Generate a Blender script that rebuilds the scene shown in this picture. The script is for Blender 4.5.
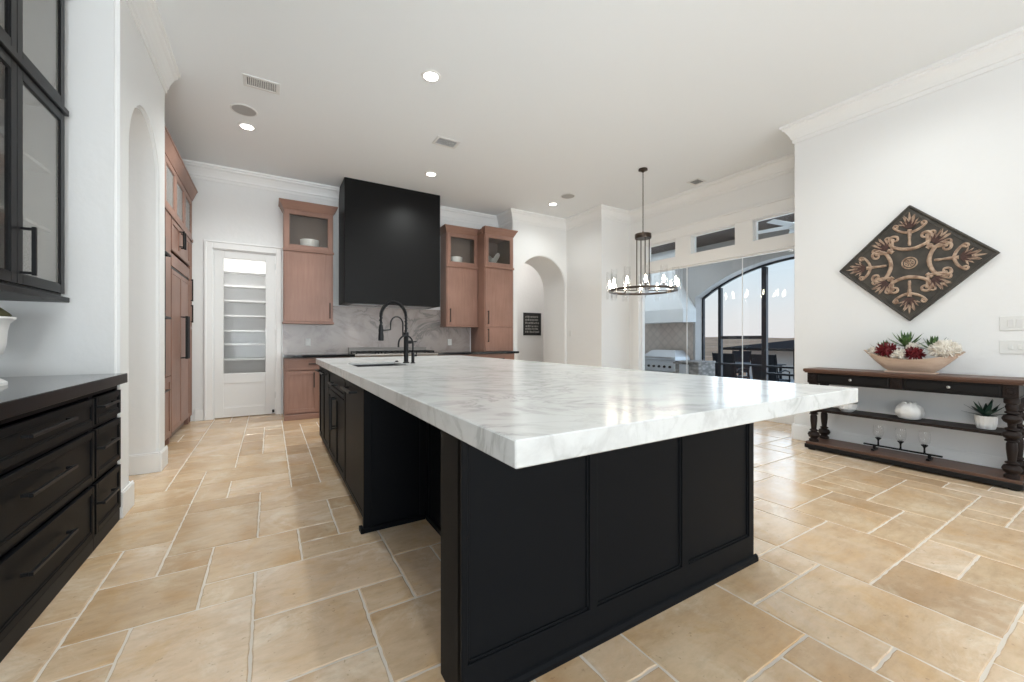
import bpy, bmesh, math, random
from mathutils import Vector, Matrix
for o in list(bpy.data.objects): bpy.data.objects.remove(o)
SC = bpy.context.scene; COL = SC.collection
PI = math.pi; R = math.radians
random.seed(7)

# ------------------------------------------------------------------ camera
cam = bpy.data.objects.new('camera', bpy.data.cameras.new('camera')); COL.objects.link(cam)
cam.data.sensor_width = 36; cam.data.lens = 401.5/1024*36
cam.data.shift_y = -1.5/1024; cam.data.clip_start = .02; cam.data.clip_end = 3000
cam.location = (0, 0, 1.14); cam.rotation_euler = (R(90), 0, R(-31.1))
SC.camera = cam
SC.view_settings.view_transform = 'Standard'; SC.view_settings.look = 'None'
SC.view_settings.gamma = 1; SC.view_settings.use_curve_mapping = False
SC.view_settings.exposure = 0.10
SC.cycles.transparent_max_bounces = 48      # panes seen through glass tubes
CEIL = 3.6

# ------------------------------------------------------------------ sky
w = bpy.data.worlds.new('dusk_sky'); SC.world = w; w.use_nodes = True
nt = w.node_tree; nt.nodes.clear()
tc = nt.nodes.new('ShaderNodeTexCoord'); sp = nt.nodes.new('ShaderNodeSeparateXYZ')
rp = nt.nodes.new('ShaderNodeValToRGB'); bg = nt.nodes.new('ShaderNodeBackground'); ow = nt.nodes.new('ShaderNodeOutputWorld')
nt.links.new(tc.outputs['Generated'], sp.inputs[0]); nt.links.new(sp.outputs['Z'], rp.inputs[0])
el = rp.color_ramp.elements
el[0].position = 0.0; el[0].color = (.80, .78, .79, 1)
el[1].position = 1.0; el[1].color = (.30, .48, .80, 1)
for p, c in ((.05, (.79, .80, .82, 1)), (.14, (.70, .81, .90, 1)), (.28, (.52, .73, .95, 1))):
    e = el.new(p); e.color = c
nt.links.new(rp.outputs[0], bg.inputs[0]); bg.inputs[1].default_value = 1.0
nt.links.new(bg.outputs[0], ow.inputs[0])

# ------------------------------------------------------------------ added fill lights outside unseen windows, patio light, and room lamps
def area(name, loc, rot, sx, sy, power, color=(1, 1, 1), spread=180):
    l = bpy.data.lights.new(name, 'AREA'); l.shape = 'RECTANGLE'; l.size = sx; l.size_y = sy
    l.energy = power; l.color = color; l.spread = R(spread)
    o = bpy.data.objects.new(name, l); COL.objects.link(o); o.location = loc; o.rotation_euler = rot
    return o
REAR_FILL_WINDOWS = [(-.45, 1.75), (1.75, 1.75), (3.95, 1.75)]     # unseen openings added for the rear fill: centre x, width
for i, (wx, ww) in enumerate(REAR_FILL_WINDOWS):
    area('window_daylight', (wx, -4.80, 1.65), (R(90), 0, 0), ww, 2.5, (13, 11, 7)[i], (.84, .925, .975))  # added fill shining in through the unseen rear openings
    area('terrace_bounce', (wx, -5.1, .9), (R(112), 0, 0), ww, 1.4, (62, 44, 16)[i], (.84, .925, .975), 85)  # added fill tilted upward to brighten the ceiling
LEFT_FILL_WINDOW = (-1.55, 2.8)                                     # unseen opening added left of the viewer for fill: centre y, width
area('side_daylight', (-1.62, LEFT_FILL_WINDOW[0], 1.65), (0, R(-90), 0), 2.4, LEFT_FILL_WINDOW[1], 19, (.84, .925, .975))  # added fill from the left to light the right-hand wall
area('side_terrace_bounce', (-1.9, LEFT_FILL_WINDOW[0], .9), (0, R(-116), 0), 1.4, LEFT_FILL_WINDOW[1], 38, (.84, .925, .975), 100)  # added fill from the left, aimed up at the ceiling
area('patio_daylight', (8.45, 3.5, 1.25), (0, R(90), 0), 2.4, 3.7, 60, (.70, .84, 1.0))
area('patio_lamp', (7.0, 6.2, 3.12), (0, 0, 0), .8, 3.0, 26, (.82, .91, 1.0))  # added fill under the patio roof, no fixture there
area('patio_lamp', (7.0, 2.2, 3.12), (0, 0, 0), .8, 2.4, 16, (.82, .91, 1.0))  # second added patio fill, also without a fixture
area('pantry_lamp', (-.3, 7.28, 2.80), (R(52), 0, 0), .9, .2, 13, (1, .98, .95))
area('hall_lamp', (5.0, 7.95, 3.5), (0, 0, 0), 1.2, .6, 14, (1, .95, .9))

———

INSTRUCTION:
Without the pictures, transcribe the listing above exactly.

COMPLETED TASK:
Generate a Blender script that rebuilds the scene shown in this picture. The script is for Blender 4.5.
import bpy, bmesh, math, random
from mathutils import Vector, Matrix
for o in list(bpy.data.objects): bpy.data.objects.remove(o)
SC = bpy.context.scene; COL = SC.collection
PI = math.pi; R = math.radians
random.seed(7)

# ------------------------------------------------------------------ camera
cam = bpy.data.objects.new('camera', bpy.data.cameras.new('camera')); COL.objects.link(cam)
cam.data.sensor_width = 36; cam.data.lens = 401.5/1024*36
cam.data.shift_y = -1.5/1024; cam.data.clip_start = .02; cam.data.clip_end = 3000
cam.location = (0, 0, 1.14); cam.rotation_euler = (R(90), 0, R(-31.1))
SC.camera = cam
SC.view_settings.view_transform = 'Standard'; SC.view_settings.look = 'None'
SC.view_settings.gamma = 1; SC.view_settings.use_curve_mapping = False
SC.view_settings.exposure = 0.10
SC.cycles.transparent_max_bounces = 48      # panes seen through glass tubes
CEIL = 3.6

# ------------------------------------------------------------------ sky
w = bpy.data.worlds.new('dusk_sky'); SC.world = w; w.use_nodes = True
nt = w.node_tree; nt.nodes.clear()
tc = nt.nodes.new('ShaderNodeTexCoord'); sp = nt.nodes.new('ShaderNodeSeparateXYZ')
rp = nt.nodes.new('ShaderNodeValToRGB'); bg = nt.nodes.new('ShaderNodeBackground'); ow = nt.nodes.new('ShaderNodeOutputWorld')
nt.links.new(tc.outputs['Generated'], sp.inputs[0]); nt.links.new(sp.outputs['Z'], rp.inputs[0])
el = rp.color_ramp.elements
el[0].position = 0.0; el[0].color = (.80, .78, .79, 1)
el[1].position = 1.0; el[1].color = (.30, .48, .80, 1)
for p, c in ((.05, (.79, .80, .82, 1)), (.14, (.70, .81, .90, 1)), (.28, (.52, .73, .95, 1))):
    e = el.new(p); e.color = c
nt.links.new(rp.outputs[0], bg.inputs[0]); bg.inputs[1].default_value = 1.0
nt.links.new(bg.outputs[0], ow.inputs[0])

# ------------------------------------------------------------------ added fill lights outside unseen windows, patio light, and room lamps
def area(name, loc, rot, sx, sy, power, color=(1, 1, 1), spread=180):
    l = bpy.data.lights.new(name, 'AREA'); l.shape = 'RECTANGLE'; l.size = sx; l.size_y = sy
    l.energy = power; l.color = color; l.spread = R(spread)
    o = bpy.data.objects.new(name, l); COL.objects.link(o); o.location = loc; o.rotation_euler = rot
    return o
REAR_FILL_WINDOWS = [(-.45, 1.75), (1.75, 1.75), (3.95, 1.75)]     # unseen openings added for the rear fill: centre x, width
for i, (wx, ww) in enumerate(REAR_FILL_WINDOWS):
    area('window_daylight', (wx, -4.80, 1.65), (R(90), 0, 0), ww, 2.5, (13, 11, 7)[i], (.84, .925, .975))  # added fill shining in through the unseen rear openings
    area('terrace_bounce', (wx, -5.1, .9), (R(112), 0, 0), ww, 1.4, (62, 44, 16)[i], (.84, .925, .975), 85)  # added fill tilted upward to brighten the ceiling
LEFT_FILL_WINDOW = (-1.55, 2.8)                                     # unseen opening added left of the viewer for fill: centre y, width
area('side_daylight', (-1.62, LEFT_FILL_WINDOW[0], 1.65), (0, R(-90), 0), 2.4, LEFT_FILL_WINDOW[1], 19, (.84, .925, .975))  # added fill from the left to light the right-hand wall
area('side_terrace_bounce', (-1.9, LEFT_FILL_WINDOW[0], .9), (0, R(-116), 0), 1.4, LEFT_FILL_WINDOW[1], 38, (.84, .925, .975), 100)  # added fill from the left, aimed up at the ceiling
area('patio_daylight', (8.45, 3.5, 1.25), (0, R(90), 0), 2.4, 3.7, 60, (.70, .84, 1.0))
area('patio_lamp', (7.0, 6.2, 3.12), (0, 0, 0), .8, 3.0, 26, (.82, .91, 1.0))  # added fill under the patio roof, no fixture there
area('patio_lamp', (7.0, 2.2, 3.12), (0, 0, 0), .8, 2.4, 16, (.82, .91, 1.0))  # second added patio fill, also without a fixture
area('pantry_lamp', (-.3, 7.28, 2.80), (R(52), 0, 0), .9, .2, 13, (1, .98, .95))
area('hall_lamp', (5.0, 7.95, 3.5), (0, 0, 0), 1.2, .6, 14, (1, .95, .9))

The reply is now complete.